3. Announce the new policies well ahead

Allow time for the whole team to familiarize with the new process. Use the team communication channels to encourage them to read the documentation. If it's a practice at your company, you can put out a banner announcement in Jira or Confluence to call their attention.

4. Provide hands-on support after go-live

Expect that some people will still first learn about the new commit rules when they get their first rejection message. On top of explaining in the rejection message exactly what's expected, provide examples of compliant commits and add links to the documentation. Also, be available personally to answer questions for some time after go-live.

5. Implement local commit verification

You will most probably configure commit checks on the server to verify pushed changes. But if there are several (non-compliant) commits pushed at the same time, it can be a headache for the developer to go back, select and amend the problematic commits and send a pull request again.

Work together with your developers and implement local commit verification. Instead of writing your own pre-commit hook script for that use a dedicated Jira app like the Better Commit Policy.

Local verification catches non-compliant commits right on the developer's computer and prevents committing anything that wouldn't be accepted to the blessed Git repository. This saves time, speeds up code reviews and helps developers get used to the commit policies.

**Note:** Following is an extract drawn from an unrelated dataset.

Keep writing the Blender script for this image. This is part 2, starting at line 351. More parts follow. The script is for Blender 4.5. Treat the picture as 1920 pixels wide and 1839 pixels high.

6. Automate DevOps workflow actions

Use automation to let your developers leverage DevOps automation actions. Allowing developers to trigger DevOps actions right from the Git commit message helps them cut on administrative tasks and avoid context switching.

jira-automation-rules.png

Atlassian doesn't focus on DevOps automation features for Jira Server and Data Center users, but you can get the Better DevOps Automation app to extend Automation for Jira with DevOps automation triggers.

These triggers can be events like accepted or rejected commits, branch or tag creation or specific @commands used in the Git commit message. The commands can be built-in commands (like the ones for commenting or logging work on issues) or custom commands that you created.

They can start a wide range of automation actions from sending Slack messages or emails, running tests to automatically triggering Jenkins, Bamboo or any other CI/CD builds and many more.

A software team can be a tough bunch when it comes to rules and policies, but if you outline the hard reasons behind the new rules and ease their life with automation, they are much more likely to cooperate and even support you.